Tonioght I plan hamburgers with grilled onions and topped with melted cheese on toasted Brioche buns. I am also going to fry up some potato patties from leftover garlic mashed potatoes.

It looks like this will be a nice warm week in Chicagoland with temperatures in the 70s. Thus, I plan to give both the Traeger and the Char-Griller a workout this week with excess going into the freezer.
Pics please
 
Pics please
I will try to remember. I hate taking pics with the camera on my cell phone and then having to SMS them to my email account to I can download them to my computer for subsequent attachment to forum posts. When doing griddle cooks, things move quickly, so it is easy to forget photos.
 
I take them on my phone then post them here. I don’t use a computer hardly at all anymore. Sad thing is the smart phones are smarter than me!🤣
 
I take them on my phone then post them here. I don’t use a computer hardly at all anymore. Sad thing is the smart phones are smarter than me!🤣

Having used computers since 1968, I love them. However, I only use cell phones when absolutely necessary. I love email, but hate text messaging. Although the 1st cell phones were invented by Motorola here in the Chicago area in 1973, it was not until this century that smartphones as we now know them were available to the public. The first iPhone came out in 2007 and the first Android phone came out in 2008. They are relatively recent inventions.

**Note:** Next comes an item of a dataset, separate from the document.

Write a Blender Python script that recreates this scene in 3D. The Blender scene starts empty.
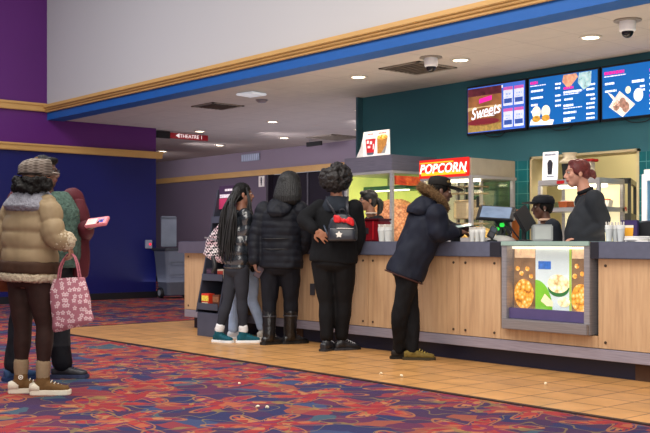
import bpy, bmesh, math, random
import numpy as np
from mathutils import Vector as V, Matrix, noise
random.seed(7); rng = np.random.default_rng(7)
SC = bpy.context.scene
COL = SC.collection
H, F, Y0 = 1.06, 1000.0, 241.0                 # eye height (m), focal length (px), horizon row
CR = V((.64985, .76006, 0)); CF = V((-.76006, .64985, 0))
YAW = math.atan2(CR.y, CR.x)
PI = math.pi

# ------------------------------------------------------------------ materials
def lin(h):
    if not isinstance(h, str): return tuple(h)
    h = h.lstrip('#'); c = [int(h[i:i+2], 16)/255 for i in (0, 2, 4)]
    return tuple(x/12.92 if x <= .04045 else ((x+.055)/1.055)**2.4 for x in c)
_m = {}
class NT:
    def __init__(s, name):
        s.m = bpy.data.materials.new(name); s.m.use_nodes = True
        s.t = s.m.node_tree; s.b = s.t.nodes['Principled BSDF']
    def n(s, typ, **kw):
        nd = s.t.nodes.new(typ)
        for k, v in kw.items():
            if k.startswith('i_'):
                key = k[2:]
                key = int(key) if key.isdigit() else key.replace('_', ' ')
                nd.inputs[key].default_value = v
            else: setattr(nd, k, v)
        return nd
    def l(s, a, b): s.t.links.new(a, b)
    def coord(s, kind='Object', scale=(1, 1, 1), rot=(0, 0, 0)):
        tc = s.n('ShaderNodeTexCoord'); mp = s.n('ShaderNodeMapping')
        mp.inputs['Scale'].default_value = scale; mp.inputs['Rotation'].default_value = rot
        s.l(tc.outputs[kind], mp.inputs['Vector']); return mp.outputs[0]
    def math(s, op, a, b=None, clamp=False):
        nd = s.n('ShaderNodeMath', operation=op, use_clamp=clamp)
        for i, x in enumerate((a, b)):
            if x is None: continue
            if isinstance(x, (int, float)): nd.inputs[i].default_value = x
            else: s.l(x, nd.inputs[i])
        return nd.outputs[0]
    def mix(s, fac, a, b):
        nd = s.n('ShaderNodeMix', data_type='RGBA')
        for i, x in ((0, fac), (6, a), (7, b)):
            if isinstance(x, (int, float)): nd.inputs[i].default_value = x
            elif isinstance(x, (tuple, str)): nd.inputs[i].default_value = (*lin(x), 1)
            else: s.l(x, nd.inputs[i])
        return nd.outputs[2]
    def ramp(s, fac, stops, const=False):
        nd = s.n('ShaderNodeValToRGB'); e = nd.color_ramp.elements
        if const: nd.color_ramp.interpolation = 'CONSTANT'
        while len(e) < len(stops): e.new(.5)
        for el, (p, c) in zip(e, stops): el.position = p; el.color = (*lin(c), 1)
        s.l(fac, nd.inputs[0]); return nd.outputs[0]
    def base(s, c): s.l(c, s.b.inputs['Base Color'])
    def bump(s, h, strength=.3, dist=.01):
        b = s.n('ShaderNodeBump'); b.inputs['Strength'].default_value = strength; b.inputs['Distance'].default_value = dist
        s.l(h, b.inputs['Height']); s.l(b.outputs[0], s.b.inputs['Normal'])

def mat(col, rough=.6, metal=0, var=.12, vs=6, bump=0, bs=60, emit=0, spec=.5, vscale=(1, 1, 1), coat=0):
    key = (str(col), rough, metal, var, vs, bump, bs, emit, spec, vscale, coat)
    if key in _m: return _m[key]
    t = NT('surface'); b = t.b; c = lin(col)
    b.inputs['Roughness'].default_value = rough; b.inputs['Metallic'].default_value = metal
    b.inputs['Specular IOR Level'].default_value = spec if rough < .6 else min(spec, .18); b.inputs['Coat Weight'].default_value = coat
    co = t.coord('Object', vscale)
    nz = t.n('ShaderNodeTexNoise', i_Scale=vs, i_Detail=3.0); t.l(co, nz.inputs['Vector'])
    r = t.ramp(nz.outputs[0], [(.25, tuple(x*(1-var) for x in c)), (.75, tuple(min(1, x*(1+var)) for x in c))])
    t.base(r)
    if emit:
        t.l(r, b.inputs['Emission Color']); b.inputs['Emission Strength'].default_value = emit
    if bump:
        n2 = t.n('ShaderNodeTexNoise', i_Scale=bs, i_Detail=3.0); t.l(co, n2.inputs['Vector']); t.bump(n2.outputs[0], bump, .01)
    _m[key] = t.m; return t.m

def m_glass(tint='#ffffff', alpha=.12, rough=.03):
    key = ('glass', tint, alpha)
    if key in _m: return _m[key]
    t = NT('glass'); t.t.nodes.remove(t.b)
    tr = t.n('ShaderNodeBsdfTransparent'); tr.inputs[0].default_value = (*lin(tint), 1)
    gl = t.n('ShaderNodeBsdfGlossy', i_Roughness=rough)
    fr = t.n('ShaderNodeLayerWeight'); mx = t.n('ShaderNodeMixShader')
    t.l(t.math('ADD', t.math('MULTIPLY', t.math('POWER', fr.outputs['Facing'], 4.0), .5), .05), mx.inputs[0]); t.l(tr.outputs[0], mx.inputs[1]); t.l(gl.outputs[0], mx.inputs[2])
    t.l(mx.outputs[0], t.t.nodes['Material Output'].inputs[0]); _m[key] = t.m; return t.m

def m_carpet():
    t = NT('patterned_carpet'); b = t.b; b.inputs['Roughness'].default_value = .95; b.inputs['Specular IOR Level'].default_value = .1
    co = t.coord('Object')
    wz = t.n('ShaderNodeTexNoise', i_Scale=2.2, i_Detail=3.0); t.l(co, wz.inputs['Vector'])
    wa = t.n('ShaderNodeVectorMath', operation='MULTIPLY_ADD'); t.l(wz.outputs['Color'], wa.inputs[0]); wa.inputs[1].default_value = (.45, .45, 0); t.l(co, wa.inputs[2])
    def polar(scale, rnd, vec):
        vo = t.n('ShaderNodeTexVoronoi', voronoi_dimensions='2D', i_Scale=scale); vo.inputs['Randomness'].default_value = rnd; t.l(vec, vo.inputs['Vector'])
        sc = t.n('ShaderNodeVectorMath', operation='SUBTRACT'); t.l(vec, sc.inputs[0]); t.l(vo.outputs['Position'], sc.inputs[1])
        sp = t.n('ShaderNodeSeparateXYZ'); t.l(sc.outputs[0], sp.inputs[0]); ln = t.n('ShaderNodeVectorMath', operation='LENGTH'); t.l(sc.outputs[0], ln.inputs[0])
        return t.math('ARCTAN2', sp.outputs[1], sp.outputs[0]), ln.outputs['Value']
    ang, rad = polar(1.45, .7, co)
    # feathered red and orange bursts
    pet = t.math('SINE', t.math('ADD', t.math('MULTIPLY', ang, 6.0), t.math('MULTIPLY', rad, 6.0)))
    lim = t.math('MULTIPLY_ADD', pet, .12); lim.node.inputs[2].default_value = .2
    fea = t.math('MULTIPLY', t.math('SINE', t.math('ADD', t.math('MULTIPLY', ang, 44.0), t.math('MULTIPLY', wz.outputs[0], 25.0))), .04)
    burst = t.math('LESS_THAN', t.math('ADD', rad, fea), lim)
    v2 = t.n('ShaderNodeTexVoronoi', voronoi_dimensions='2D', i_Scale=5.6); t.l(wa.outputs[0], v2.inputs['Vector'])
    s2 = t.n('ShaderNodeSeparateColor'); t.l(v2.outputs['Color'], s2.inputs[0])
    ground = t.ramp(s2.outputs[0], [(0, '#43304a'), (.2, '#323254'), (.36, '#5a3048'), (.54, '#402f4e'), (.7, '#7c363f'), (.82, '#3b4464'), (.88, '#86493f'), (.95, '#40505e')], True)
    v3 = t.n('ShaderNodeTexVoronoi', voronoi_dimensions='2D', i_Scale=11.0); t.l(wa.outputs[0], v3.inputs['Vector'])
    s3 = t.n('ShaderNodeSeparateColor'); t.l(v3.outputs['Color'], s3.inputs[0])
    petal = t.ramp(t.math('ADD', t.math('MULTIPLY', s3.outputs[1], .7), t.math('MULTIPLY', rad, .5)), [(0, '#8a3036'), (.28, '#963836'), (.42, '#9c5640'), (.5, '#74304a'), (.6, '#93393a'), (.7, '#a06a4a'), (.8, '#5a2f50'), (.9, '#7c3440')], True)
    c1 = t.mix(burst, ground, petal)
    # beaded orange rims and thin olive squiggles
    rim = t.math('LESS_THAN', t.math('ABSOLUTE', t.math('SUBTRACT', rad, t.math('ADD', lim, .05))), .016)
    c2 = t.mix(t.math('MULTIPLY', rim, .8), c1, '#9a6444')
    wv = t.n('ShaderNodeTexNoise', i_Scale=3.1, i_Detail=1.0); t.l(co, wv.inputs['Vector'])
    ln = t.math('LESS_THAN', t.math('ABSOLUTE', t.math('SUBTRACT', wv.outputs[0], .5)), .008)
    c3 = t.mix(t.math('MULTIPLY', ln, .7), c2, '#7d6a44')
    t.base(c3)
    fz = t.n('ShaderNodeTexNoise', i_Scale=220.0); t.l(co, fz.inputs['Vector']); t.bump(fz.outputs[0], .5, .01)
    return t.m

def m_grid(col, grout, size, rough, gw=.012, var=.18, bump=.25, axes='XY', rot=0, spec=.5, off=(0, 0, 0), mott=1.0):
    t = NT('tiles'); t.b.inputs['Roughness'].default_value = rough; t.b.inputs['Specular IOR Level'].default_value = spec
    tc = t.n('ShaderNodeTexCoord'); sp = t.n('ShaderNodeSeparateXYZ'); t.l(tc.outputs['Object'], sp.inputs[0])
    cb = t.n('ShaderNodeCombineXYZ')
    for i, a in enumerate(axes): t.l(t.math('ADD', sp.outputs['XYZ'.index(a)], off[i]), cb.inputs[i])
    br = t.n('ShaderNodeTexBrick', offset=0.0, i_Scale=1.0); t.l(cb.outputs[0], br.inputs['Vector'])
    br.inputs['Mortar Size'].default_value = gw/2; br.inputs['Brick Width'].default_value = size; br.inputs['Row Height'].default_value = size
    br.inputs['Mortar Smooth'].default_value = .2
    c = lin(col)
    br.inputs['Color1'].default_value = (*[x*(1-var) for x in c], 1); br.inputs['Color2'].default_value = (*[min(1, x*(1+var)) for x in c], 1)
    br.inputs['Mortar'].default_value = (*lin(grout), 1)
    nz = t.n('ShaderNodeTexNoise', i_Scale=5.0, i_Detail=4.0); t.l(tc.outputs['Object'], nz.inputs['Vector'])
    sh = t.ramp(nz.outputs[0], [(.3, (1-.18*mott,)*3), (.7, (1+.1*mott, 1+.08*mott, 1+.05*mott))])
    mx = t.n('ShaderNodeMix', data_type='RGBA', blend_type='MULTIPLY'); mx.inputs[0].default_value = 1
    t.l(br.outputs['Color'], mx.inputs[6]); t.l(sh, mx.inputs[7]); t.base(mx.outputs[2])
    t.bump(t.math('SUBTRACT', 1.0, br.outputs['Fac']), bump, .006)
    return t.m

def m_wood():
    t = NT('pale_maple'); t.b.inputs['Roughness'].default_value = .42
    co = t.coord('Object', (14, 14, 1.1))
    nz = t.n('ShaderNodeTexNoise', i_Scale=2.2, i_Detail=6.0, i_Roughness=.6); t.l(co, nz.inputs['Vector'])
    t.base(t.ramp(nz.outputs[0], [(.25, '#a78768'), (.5, '#bc9a76'), (.8, '#caab86')])); return t.m

def m_brushed(col='#a9a8ac', rough=.32):
    t = NT('brushed_steel'); t.b.inputs['Metallic'].default_value = .45; t.b.inputs['Roughness'].default_value = rough
    co = t.coord('Object', (1, 1, 40)); nz = t.n('ShaderNodeTexNoise', i_Scale=5.0, i_Detail=4.0); t.l(co, nz.inputs['Vector'])
    c = lin(col); t.base(t.ramp(nz.outputs[0], [(.3, tuple(x*.8 for x in c)), (.7, tuple(min(1, x*1.15) for x in c))])); return t.m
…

I do have cordless phones all over my house. No matter where I am in my home, I am never more than 25 ft from a cordless phone. I ditched my POTS landline for a VoIP line, so I am not a communication neandrethal. But I only carry my cell phone with me when I leave home (if I remember to take it with me). If my cell phone rings, I rarely answer as I seldom give out my cell phone number. Probably 90% of the calls I get on my cell phone are robo-dialed spam.

One thing that drives me up a wall is that many online accounts now want you to use 2FA using text messaging to cell phones. If I need to log into such accounts, I have to go find my cell phone as I never carry it on my person while at home. For most folks, that method of 2FA is convenient, but it is not for me.